/---
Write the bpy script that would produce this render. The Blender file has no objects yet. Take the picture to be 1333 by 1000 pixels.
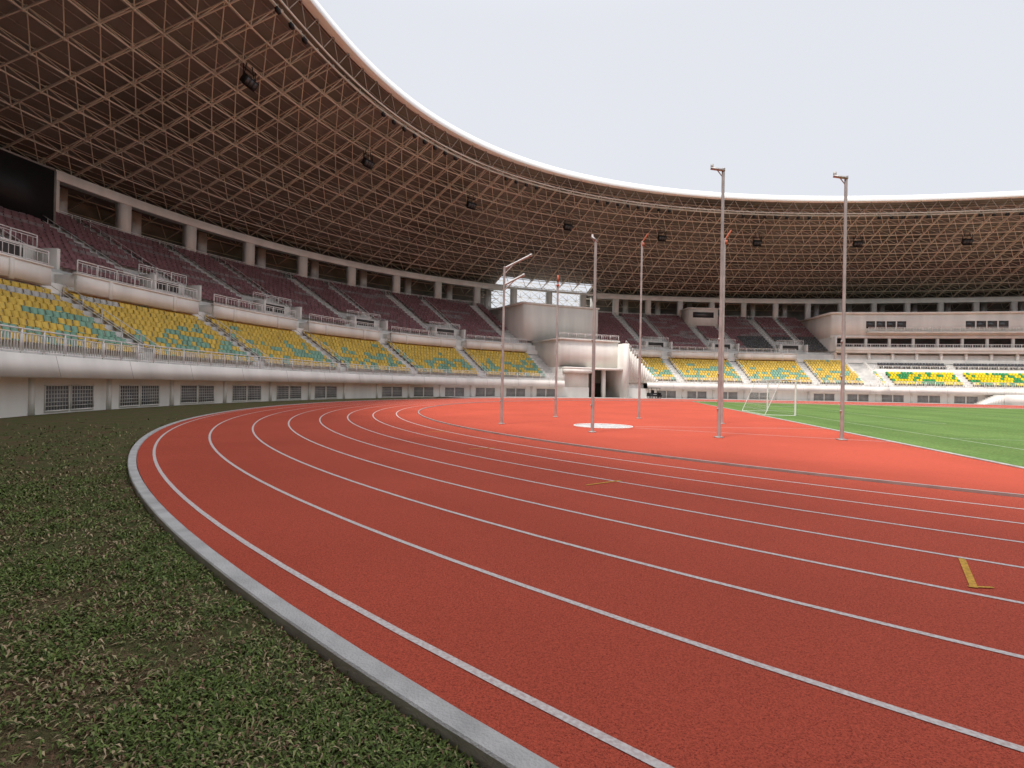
import bpy, math, random
import numpy as np
from mathutils import Matrix, Vector
rng=np.random.default_rng(7); random.seed(7)
# ---------------------------------------------------------------- plan geometry
PSI=-0.2074; TC=np.array([30.53,37.72]); EA,EB,EN=94.8,65.0,2.29
CP,SP=math.cos(PSI),math.sin(PSI)
SC=TC+42.2*np.array([CP,SP])
_phi=np.linspace(2*np.pi,0,8001)
_r=(np.abs(np.cos(_phi)/EA)**EN+np.abs(np.sin(_phi)/EB)**EN)**(-1/EN)
_lx=_r*np.cos(_phi); _ly=_r*np.sin(_phi)
_nx=np.sign(_lx)*np.abs(_lx/EA)**(EN-1)/EA; _ny=np.sign(_ly)*np.abs(_ly/EB)**(EN-1)/EB
_L=np.hypot(_nx,_ny); _nx/=_L; _ny/=_L
_s=np.concatenate([[0],np.cumsum(np.hypot(np.diff(_lx),np.diff(_ly)))]); PER=_s[-1]; _s=_s-np.interp(-np.pi,-_phi,_s)
def B(S,o,z):
    S=np.asarray(S,float); S=(S-_s[0])%PER+_s[0]
    X=np.interp(S,_s,_lx)+o*np.interp(S,_s,_nx); Y=np.interp(S,_s,_ly)+o*np.interp(S,_s,_ny)
    return np.stack([SC[0]+X*CP-Y*SP,SC[1]+X*SP+Y*CP,np.zeros_like(X)+z],-1)
def TL(x,y,z=0):   # track-local (origin = centre of the bend) to world
    x=np.asarray(x,float); y=np.asarray(y,float)
    return np.stack([TC[0]+x*CP-y*SP,TC[1]+x*SP+y*CP,np.zeros_like(x)+z],-1)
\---
What is expected: Transcribe the material exactly, leaving every picture out.

Finished exercise:
Write the bpy script that would produce this render. The Blender file has no objects yet. Take the picture to be 1333 by 1000 pixels.
import bpy, math, random
import numpy as np
from mathutils import Matrix, Vector
rng=np.random.default_rng(7); random.seed(7)
# ---------------------------------------------------------------- plan geometry
PSI=-0.2074; TC=np.array([30.53,37.72]); EA,EB,EN=94.8,65.0,2.29
CP,SP=math.cos(PSI),math.sin(PSI)
SC=TC+42.2*np.array([CP,SP])
_phi=np.linspace(2*np.pi,0,8001)
_r=(np.abs(np.cos(_phi)/EA)**EN+np.abs(np.sin(_phi)/EB)**EN)**(-1/EN)
_lx=_r*np.cos(_phi); _ly=_r*np.sin(_phi)
_nx=np.sign(_lx)*np.abs(_lx/EA)**(EN-1)/EA; _ny=np.sign(_ly)*np.abs(_ly/EB)**(EN-1)/EB
_L=np.hypot(_nx,_ny); _nx/=_L; _ny/=_L
_s=np.concatenate([[0],np.cumsum(np.hypot(np.diff(_lx),np.diff(_ly)))]); PER=_s[-1]; _s=_s-np.interp(-np.pi,-_phi,_s)
def B(S,o,z):
    S=np.asarray(S,float); S=(S-_s[0])%PER+_s[0]
    X=np.interp(S,_s,_lx)+o*np.interp(S,_s,_nx); Y=np.interp(S,_s,_ly)+o*np.interp(S,_s,_ny)
    return np.stack([SC[0]+X*CP-Y*SP,SC[1]+X*SP+Y*CP,np.zeros_like(X)+z],-1)
def TL(x,y,z=0):   # track-local (origin = centre of the bend) to world
    x=np.asarray(x,float); y=np.asarray(y,float)
    return np.stack([TC[0]+x*CP-y*SP,TC[1]+x*SP+y*CP,np.zeros_like(x)+z],-1)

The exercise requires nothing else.